Lord Grantham is very keen that Downton Abbey win the match this year, you see. (To which Edith remarks, “Why don’t you support the house and the village? You own both.”) No one else cares at all, of course (except Mosely, for some reason, downstairs)—but as the game draws nearer, it increases in importance, gathering together various disparate plotlines. Thomas is allowed to stay on for a few days longer to play in the cricket-match. Branson and Matthew can have their way if Branson plays the game, too. The game itself—patriarchal, traditional, but changing, as the teams fill up with new players—is itself a metaphor for the community of Downton Abbey—a community that has to be both guided by tradition but also willing to move forward into the future. Yes, it’s cheeseballs. But this is Downton Abbey.

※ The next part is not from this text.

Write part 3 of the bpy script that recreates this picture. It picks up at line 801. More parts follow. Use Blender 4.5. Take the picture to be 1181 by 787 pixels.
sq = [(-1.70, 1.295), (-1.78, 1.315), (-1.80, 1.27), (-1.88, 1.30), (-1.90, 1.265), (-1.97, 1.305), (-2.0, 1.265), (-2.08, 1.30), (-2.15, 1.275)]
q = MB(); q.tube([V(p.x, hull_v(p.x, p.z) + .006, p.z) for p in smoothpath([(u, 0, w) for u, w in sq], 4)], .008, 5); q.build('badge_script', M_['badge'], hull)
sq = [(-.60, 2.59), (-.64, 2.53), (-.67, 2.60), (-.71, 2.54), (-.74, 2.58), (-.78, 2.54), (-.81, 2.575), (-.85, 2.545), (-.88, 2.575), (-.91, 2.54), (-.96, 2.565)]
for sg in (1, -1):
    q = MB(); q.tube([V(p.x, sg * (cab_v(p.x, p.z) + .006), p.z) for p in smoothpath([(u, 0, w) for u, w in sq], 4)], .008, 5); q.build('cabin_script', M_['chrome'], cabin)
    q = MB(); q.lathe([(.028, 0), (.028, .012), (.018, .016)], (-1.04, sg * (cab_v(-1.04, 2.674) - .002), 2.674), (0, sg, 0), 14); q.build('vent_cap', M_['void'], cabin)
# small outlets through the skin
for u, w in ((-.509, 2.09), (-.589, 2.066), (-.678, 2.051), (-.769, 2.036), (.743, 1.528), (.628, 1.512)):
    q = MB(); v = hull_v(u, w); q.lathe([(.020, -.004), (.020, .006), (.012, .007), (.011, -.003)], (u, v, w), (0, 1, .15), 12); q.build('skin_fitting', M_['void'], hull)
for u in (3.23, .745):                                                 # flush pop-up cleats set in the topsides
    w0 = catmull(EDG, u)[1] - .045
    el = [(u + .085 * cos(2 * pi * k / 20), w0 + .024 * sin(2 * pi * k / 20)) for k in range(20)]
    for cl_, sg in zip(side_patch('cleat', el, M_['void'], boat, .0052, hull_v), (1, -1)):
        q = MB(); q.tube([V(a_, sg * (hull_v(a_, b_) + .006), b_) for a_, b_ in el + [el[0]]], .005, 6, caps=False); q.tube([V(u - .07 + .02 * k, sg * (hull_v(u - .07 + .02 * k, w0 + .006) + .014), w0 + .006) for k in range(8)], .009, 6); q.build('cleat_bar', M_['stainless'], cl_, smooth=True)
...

And so it’s during the cricket game that Lord Grantham begins to find his footing as head of the estate again, after losing all of Cora’s money in a speculation several episodes ago. Only he can really put the issue of Thomas to rest. Only he can reassure Jimmy, soothe Alfred’s concerns, and support Carson. Only he can validate Matthew’s plans and embrace Branson as part of the family. At the end of the day, he is the seat of power in that grand house, and Downton Abbey doesn’t hold together without an Earl of Grantham.

Is this an extended love letter to the aristocracy? Oh, absolutely. But it’s a pretty one, is it not?

Stray observations:

  • So much happened in this episode, including a foray to a jazz club called the Blue Dragon and the introduction of a flighty young thing called Rose Crawley (Shrimpy’s daughter! Yesssss). Rose returns next week, so I’ll discuss her more then. For now, I’m satisfied to simply point out that apparently jazz clubs are the most terrifying places on the planet. “This is like the outer circle of Dante’s Inferno!” Matthew remarks. To which Lady Rosamund retorts, “The outer circle??”
  • Also: “Rose, you’ve obviously read too many novels about young women admired for their feistiness.”
  • I find the idea of Matthew dismissing Mary’s operation (!) with a casual grin and forced enthusiasm about making babies to be so repugnant that I’m going to try to pretend it didn’t happen. This plotline drags down the episode and feels like such a contrivance that I think I’ll do better just not thinking about it too much.
  • “The fourth earl only saved the estate by dying.” Murray’s full of gems.
  • Edith has a crush on her editor… who is married to a crazy woman. Sigh. Edith just cannot catch a break. But I thought she handled telling him about her jilting with quiet dignity. She’s turned into the Bridget Jones of her era. I don’t know what else to say about this so far except that Gregson is much handsomer than Lord Anthony.
  • Also, I love Edith, I really do, but she still needs to stay away from that dress and that hat. She is, however, wearing lipstick in the editor’s office, which is rather risqué! Go, Edith!
  • I’m just going to leave this here: “You can kiss me, but that’s it.” …Wow.
  • I like Ethel, but I don’t think she’s been great for the show, and I’m glad she’s leaving (much as Granny is also relieved).
  • Cora and Robert share a tender moment discussing the Dowager. “Is she really so Machiavellian?” “… Yes.”
  • “Get back in the knife box, Miss Sharp!” CLASSIC BURN, Miss O’Brien!!
  • THE DOWAGER COUNTESS ON PARENTING: “Yes, but it was an hour every day.”
  • Mystery-solving Carson and Robert can have anything they want. Because no one can stop them—not footmen, not under-butlers, not even the po-lice.
  • And a quick directing note: In Branson’s final scene, when he is walking up to the tent where the ladies are and catches sight of an empty chair by Cora, it’s so clearly Sybil’s chair, and he is so clearly aware of her absence, that my heart broke a little bit.